Even so, the painting is also about paint. A series of white and purple shapes--fish or rocks?--with their specks and drips and lines of color are as abstract as Pollock's drizzled paintings on drop cloth. The deep blues and greens of the foreground are sustained passages of pure color, and even the pink, recognizable as a path, is a delicious agglomeration of brushstrokes and hues, from pale ocher to dark peach. The wild brushtrokes flail out in all directions.

"Daybreak," 2001, is another big painting, 7 feet by 11 feet, but it's less a landscape than a compilation of desert beauties. Like "Summer Torch," it has an intoxicating yellow light.
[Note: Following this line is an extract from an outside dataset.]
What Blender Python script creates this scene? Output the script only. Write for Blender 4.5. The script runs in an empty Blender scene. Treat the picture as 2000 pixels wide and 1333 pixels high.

A giant butterfly in blue and orange, fluttering near the center, has one of those psychedelic halos. White blossoms burst open like fireworks. Confetti, colored lemon yellow and blue, flings itself everywhere in an excess of joy.

The same giant flowers and butterflies get solo billing in the recent works on paper at the Temple Gallery. Waid often works out his ideas in the smaller pieces before committing them to monumental canvas, so the two-show Waid festival is instructive. But the motifs flow in both directions.

The "Hot House" series of acrylics on paper from 2008 updates some of the images from the Pima show, which covers the last 10 years. With its curving petals and stems, the red and purple flower in "Hot House No. 1" is a close cousin of the butterfly in "Daybreak," but even more brilliant, if possible. "Dark Star," 2008, re-examines the nighttime palette in the silvery "Moonstones," 2007, in the Pima show. The lovely "Narcho's Blues," a pungent pastel on board from 2008, pays homage to the late Tucson artist Dean Narcho. It reprises Narcho's wild dots and swirls in Waid-ian royal blue and maroon, giving tantalizing hints of Waid paths yet to be traveled.